Copy each line of the data below exactly, leaving out pictures.
* start Provided data *
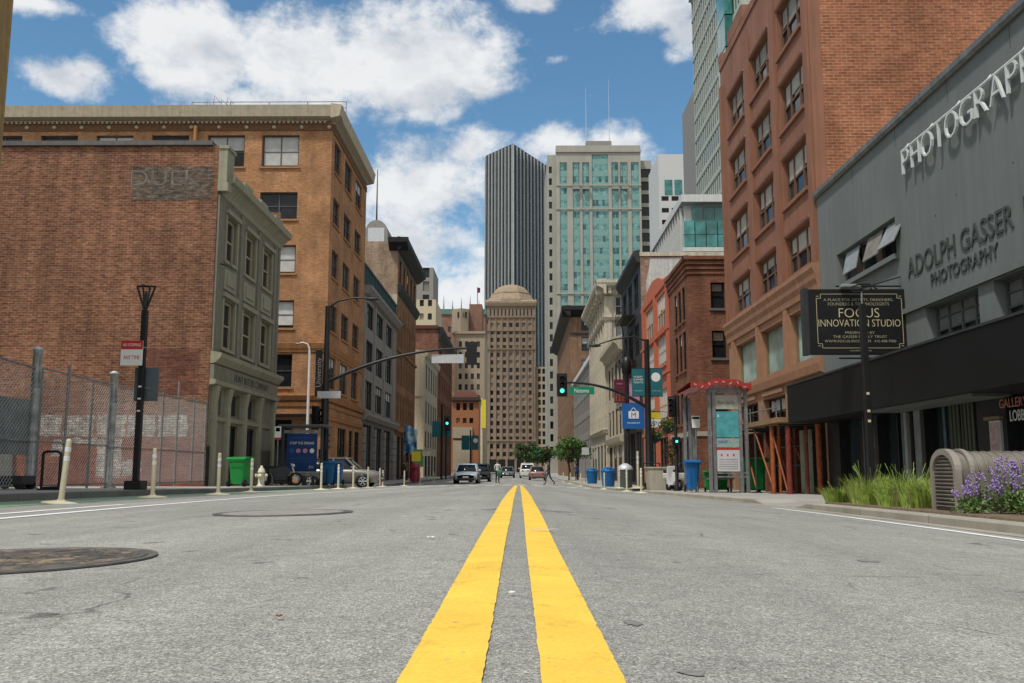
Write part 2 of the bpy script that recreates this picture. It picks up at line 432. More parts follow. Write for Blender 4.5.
class Bld:
    def __init__(s, name, label, cat, loc, group=None):
        s.t = thing(name, label, cat, loc, 0, group); s.loc = Vector(loc)
    def put(s, mb, name, mat, bevel=0, kind=None):
        o = mb.obj(name, mat, s.t, world=True, bevel=bevel)
        if kind: o['kind'] = kind
        return o
    def wall(s, mat, side, plane, a0, a1, z0, z1, holes=(), depth=.22, name='wall', top=None):
        f = mapper(side, plane); mb = MB()
        A = sorted(set([a0, a1] + [h[0] for h in holes] + [h[2] for h in holes]))
        Zs = sorted(set([z0, z1] + [h[1] for h in holes] + [h[3] for h in holes]))
        for i in range(len(A) - 1):
            ca = (A[i] + A[i + 1]) / 2; run = None
            for j in range(len(Zs) - 1):
                cz = (Zs[j] + Zs[j + 1]) / 2
                if any(h[0] < ca < h[2] and h[1] < cz < h[3] for h in holes):
                    if run is not None: mb.quad(f(A[i], run), f(A[i + 1], run), f(A[i + 1], Zs[j]), f(A[i], Zs[j])); run = None
                elif run is None: run = Zs[j]
            if run is not None: mb.quad(f(A[i], run), f(A[i + 1], run), f(A[i + 1], z1), f(A[i], z1))
        for b0, c0, b1, c1 in [h[:4] for h in holes]:
            for p, q in (((b0, c0), (b1, c0)), ((b1, c0), (b1, c1)), ((b1, c1), (b0, c1)), ((b0, c1), (b0, c0))):
                mb.quad(f(*p), f(*q), f(*q, depth), f(*p, depth))
        return s.put(mb, name, mat)
    def body(s, mat, x0, x1, y0, y1, z0, z1, skip='', roof=None, roofz=None):
        """the sides nobody looks at, and the roof"""
        mb = MB()
        if 'F' not in skip: mb.quad((x0, y0, z0), (x1, y0, z0), (x1, y0, z1), (x0, y0, z1))
        mb.quad((x0, y1, z0), (x1, y1, z0), (x1, y1, z1), (x0, y1, z1))
        if 'L' not in skip: mb.quad((x1, y0, z0), (x1, y1, z0), (x1, y1, z1), (x1, y0, z1))
        if 'R' not in skip: mb.quad((x0, y0, z0), (x0, y1, z0), (x0, y1, z1), (x0, y0, z1))
        if 'L' in skip: mb.quad((x0, y0, z0), (x0, y1, z0), (x0, y1, z1), (x0, y0, z1))
        if 'R' in skip: mb.quad((x1, y0, z0), (x1, y1, z0), (x1, y1, z1), (x1, y0, z1))
        s.put(mb, 'side_wall', mat)
        rz = (z1 - .35) if roofz is None else roofz
        s.put(MB().quad((x0, y0, rz), (x1, y0, rz), (x1, y1, rz), (x0, y1, rz)), 'roof', roof or TAR)
    def cornice(s, mat, side, plane, a0, a1, prof, name='cornice'):
        f = mapper(side, plane)
        return s.put(MB().prism([(o, z) for o, z in prof], lambda a, o, z: f(a, z, -o), a0, a1), name, mat)
    def slab(s, mat, side, plane, a0, z0, a1, z1, d0, d1, name, bevel=0, mbin=None):
        """box on a front, standing d0 inside (negative: proud) to d1"""
        f = mapper(side, plane); p = f(a0, z0, d0); q = f(a1, z1, d1); mb = mbin or MB()
        mb.box(min(p[0], q[0]), min(p[1], q[1]), min(p[2], q[2]), max(p[0], q[0]), max(p[1], q[1]), max(p[2], q[2]))
        return mb if mbin else s.put(mb, name, mat, bevel)
    def window(s, side, plane, hole, depth=.22, fr=WOODFR, gl=None, mull=(.5,), tran=(.5,), sill=None, blind=0., fw=.07, blindmat=None, simple=False, arch=False, name='window', sash=True):
        gl = gl or GLASSD; a0, z0, a1, z1 = hole[:4]; w, h = round(abs(a1 - a0), 2), round(z1 - z0, 2)
        blind = round(blind, 2)
        key = (w, h, depth, fr.name, gl.name, mull, tran, sill and sill.name, blind, fw, simple, blindmat and blindmat.name, arch)
        f = mapper(side, plane); loc = Vector(f((a0 + a1) / 2, z0)) - s.loc
        if key not in WCACHE:
            g = MB().quad((-w / 2, depth - .02, 0), (w / 2, depth - .02, 0), (w / 2, depth - .02, h), (-w / 2, depth - .02, h)).mesh('pane', gl)
            fm = None; sm = None; bm_ = None
            if not simple:
                b = MB(); y0, y1 = depth - .09, depth - .005
                b.box(-w / 2, y0, 0, -w / 2 + fw, y1, h); b.box(w / 2 - fw, y0, 0, w / 2, y1, h)
                b.box(-w / 2 + fw, y0, 0, w / 2 - fw, y1, fw); b.box(-w / 2 + fw, y0, h - fw, w / 2 - fw, y1, h)
                xs = [-w / 2 + fw] + [-w / 2 + w * m for m in mull] + [w / 2 - fw]
                for m in mull: b.box(-w / 2 + w * m - fw * .5, y0 + .005, fw, -w / 2 + w * m + fw * .5, y1, h - fw)
                for q in tran:
                    for k in range(len(xs) - 1):
                        l = xs[k] + (fw * .5 if k else 0); r_ = xs[k + 1] - (fw * .5 if k < len(xs) - 2 else 0)
                        b.box(l, y0 + .015, h * q - fw * .32, r_, y1, h * q + fw * .32)
                fm = b.mesh('window', fr)
                if sill: sm = MB().box(-w / 2 - .1, -.09, -.13, w / 2 + .1, .05, 0.0).mesh('sill', sill)
                if blind:
                    b = MB(); hb = (h - 2 * fw) * blind
                    for k in range(len(xs) - 1):
                        dz = random.choice((0, 0, .12, -.1)) * hb if blind < .9 else 0
                        b.box(xs[k] + fw * .55, depth - .045, h - fw - hb + dz, xs[k + 1] - fw * .55, depth - .03, h - fw)
                    bm_ = b.mesh('blind', blindmat or BLIND)
            WCACHE[key] = (fm, g, sm, bm_)
        fm, g, sm, bm_ = WCACHE[key]
        if fm is None:
            o = bpy.data.objects.new(name, g); COL.objects.link(o); o.parent = s.t; o.location = loc; o.rotation_euler = (0, 0, ROT[side]); return o
        o = bpy.data.objects.new(name, fm); COL.objects.link(o); o.parent = s.t; o.location = loc; o.rotation_euler = (0, 0, ROT[side])
        for nm, me in (('pane', g), ('sill', sm), ('blind', bm_)):
            if me:
                c = bpy.data.objects.new(nm, me); COL.objects.link(c); c.parent = o
        return o
    def windows(s, side, plane, holes, blinds=(0, 0, .5, .5, .35, .7), **kw):
        for h in holes: s.window(side, plane, h, blind=random.choice(blinds), **kw)
def grid(cols, rows): return [(c[0], r[0], c[1], r[1]) for r in rows for c in cols]
def even(a0, a1, n, w): # n openings of width w spread over a0..a1
    p = (a1 - a0) / n; return [(a0 + p * (i + .5) - w / 2, a0 + p * (i + .5) + w / 2) for i in range(n)]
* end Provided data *
Written answer:
Write part 2 of the bpy script that recreates this picture. It picks up at line 432. More parts follow. Write for Blender 4.5.
class Bld:
    def __init__(s, name, label, cat, loc, group=None):
        s.t = thing(name, label, cat, loc, 0, group); s.loc = Vector(loc)
    def put(s, mb, name, mat, bevel=0, kind=None):
        o = mb.obj(name, mat, s.t, world=True, bevel=bevel)
        if kind: o['kind'] = kind
        return o
    def wall(s, mat, side, plane, a0, a1, z0, z1, holes=(), depth=.22, name='wall', top=None):
        f = mapper(side, plane); mb = MB()
        A = sorted(set([a0, a1] + [h[0] for h in holes] + [h[2] for h in holes]))
        Zs = sorted(set([z0, z1] + [h[1] for h in holes] + [h[3] for h in holes]))
        for i in range(len(A) - 1):
            ca = (A[i] + A[i + 1]) / 2; run = None
            for j in range(len(Zs) - 1):
                cz = (Zs[j] + Zs[j + 1]) / 2
                if any(h[0] < ca < h[2] and h[1] < cz < h[3] for h in holes):
                    if run is not None: mb.quad(f(A[i], run), f(A[i + 1], run), f(A[i + 1], Zs[j]), f(A[i], Zs[j])); run = None
                elif run is None: run = Zs[j]
            if run is not None: mb.quad(f(A[i], run), f(A[i + 1], run), f(A[i + 1], z1), f(A[i], z1))
        for b0, c0, b1, c1 in [h[:4] for h in holes]:
            for p, q in (((b0, c0), (b1, c0)), ((b1, c0), (b1, c1)), ((b1, c1), (b0, c1)), ((b0, c1), (b0, c0))):
                mb.quad(f(*p), f(*q), f(*q, depth), f(*p, depth))
        return s.put(mb, name, mat)
    def body(s, mat, x0, x1, y0, y1, z0, z1, skip='', roof=None, roofz=None):
        """the sides nobody looks at, and the roof"""
        mb = MB()
        if 'F' not in skip: mb.quad((x0, y0, z0), (x1, y0, z0), (x1, y0, z1), (x0, y0, z1))
        mb.quad((x0, y1, z0), (x1, y1, z0), (x1, y1, z1), (x0, y1, z1))
        if 'L' not in skip: mb.quad((x1, y0, z0), (x1, y1, z0), (x1, y1, z1), (x1, y0, z1))
        if 'R' not in skip: mb.quad((x0, y0, z0), (x0, y1, z0), (x0, y1, z1), (x0, y0, z1))
        if 'L' in skip: mb.quad((x0, y0, z0), (x0, y1, z0), (x0, y1, z1), (x0, y0, z1))
        if 'R' in skip: mb.quad((x1, y0, z0), (x1, y1, z0), (x1, y1, z1), (x1, y0, z1))
        s.put(mb, 'side_wall', mat)
        rz = (z1 - .35) if roofz is None else roofz
        s.put(MB().quad((x0, y0, rz), (x1, y0, rz), (x1, y1, rz), (x0, y1, rz)), 'roof', roof or TAR)
    def cornice(s, mat, side, plane, a0, a1, prof, name='cornice'):
        f = mapper(side, plane)
        return s.put(MB().prism([(o, z) for o, z in prof], lambda a, o, z: f(a, z, -o), a0, a1), name, mat)
    def slab(s, mat, side, plane, a0, z0, a1, z1, d0, d1, name, bevel=0, mbin=None):
        """box on a front, standing d0 inside (negative: proud) to d1"""
        f = mapper(side, plane); p = f(a0, z0, d0); q = f(a1, z1, d1); mb = mbin or MB()
        mb.box(min(p[0], q[0]), min(p[1], q[1]), min(p[2], q[2]), max(p[0], q[0]), max(p[1], q[1]), max(p[2], q[2]))
        return mb if mbin else s.put(mb, name, mat, bevel)
    def window(s, side, plane, hole, depth=.22, fr=WOODFR, gl=None, mull=(.5,), tran=(.5,), sill=None, blind=0., fw=.07, blindmat=None, simple=False, arch=False, name='window', sash=True):
        gl = gl or GLASSD; a0, z0, a1, z1 = hole[:4]; w, h = round(abs(a1 - a0), 2), round(z1 - z0, 2)
        blind = round(blind, 2)
        key = (w, h, depth, fr.name, gl.name, mull, tran, sill and sill.name, blind, fw, simple, blindmat and blindmat.name, arch)
        f = mapper(side, plane); loc = Vector(f((a0 + a1) / 2, z0)) - s.loc
        if key not in WCACHE:
            g = MB().quad((-w / 2, depth - .02, 0), (w / 2, depth - .02, 0), (w / 2, depth - .02, h), (-w / 2, depth - .02, h)).mesh('pane', gl)
            fm = None; sm = None; bm_ = None
            if not simple:
                b = MB(); y0, y1 = depth - .09, depth - .005
                b.box(-w / 2, y0, 0, -w / 2 + fw, y1, h); b.box(w / 2 - fw, y0, 0, w / 2, y1, h)
                b.box(-w / 2 + fw, y0, 0, w / 2 - fw, y1, fw); b.box(-w / 2 + fw, y0, h - fw, w / 2 - fw, y1, h)
                xs = [-w / 2 + fw] + [-w / 2 + w * m for m in mull] + [w / 2 - fw]
                for m in mull: b.box(-w / 2 + w * m - fw * .5, y0 + .005, fw, -w / 2 + w * m + fw * .5, y1, h - fw)
                for q in tran:
                    for k in range(len(xs) - 1):
                        l = xs[k] + (fw * .5 if k else 0); r_ = xs[k + 1] - (fw * .5 if k < len(xs) - 2 else 0)
                        b.box(l, y0 + .015, h * q - fw * .32, r_, y1, h * q + fw * .32)
                fm = b.mesh('window', fr)
                if sill: sm = MB().box(-w / 2 - .1, -.09, -.13, w / 2 + .1, .05, 0.0).mesh('sill', sill)
                if blind:
                    b = MB(); hb = (h - 2 * fw) * blind
                    for k in range(len(xs) - 1):
                        dz = random.choice((0, 0, .12, -.1)) * hb if blind < .9 else 0
                        b.box(xs[k] + fw * .55, depth - .045, h - fw - hb + dz, xs[k + 1] - fw * .55, depth - .03, h - fw)
                    bm_ = b.mesh('blind', blindmat or BLIND)
            WCACHE[key] = (fm, g, sm, bm_)
        fm, g, sm, bm_ = WCACHE[key]
        if fm is None:
            o = bpy.data.objects.new(name, g); COL.objects.link(o); o.parent = s.t; o.location = loc; o.rotation_euler = (0, 0, ROT[side]); return o
        o = bpy.data.objects.new(name, fm); COL.objects.link(o); o.parent = s.t; o.location = loc; o.rotation_euler = (0, 0, ROT[side])
        for nm, me in (('pane', g), ('sill', sm), ('blind', bm_)):
            if me:
                c = bpy.data.objects.new(nm, me); COL.objects.link(c); c.parent = o
        return o
    def windows(s, side, plane, holes, blinds=(0, 0, .5, .5, .35, .7), **kw):
        for h in holes: s.window(side, plane, h, blind=random.choice(blinds), **kw)
def grid(cols, rows): return [(c[0], r[0], c[1], r[1]) for r in rows for c in cols]
def even(a0, a1, n, w): # n openings of width w spread over a0..a1
    p = (a1 - a0) / n; return [(a0 + p * (i + .5) - w / 2, a0 + p * (i + .5) + w / 2) for i in range(n)]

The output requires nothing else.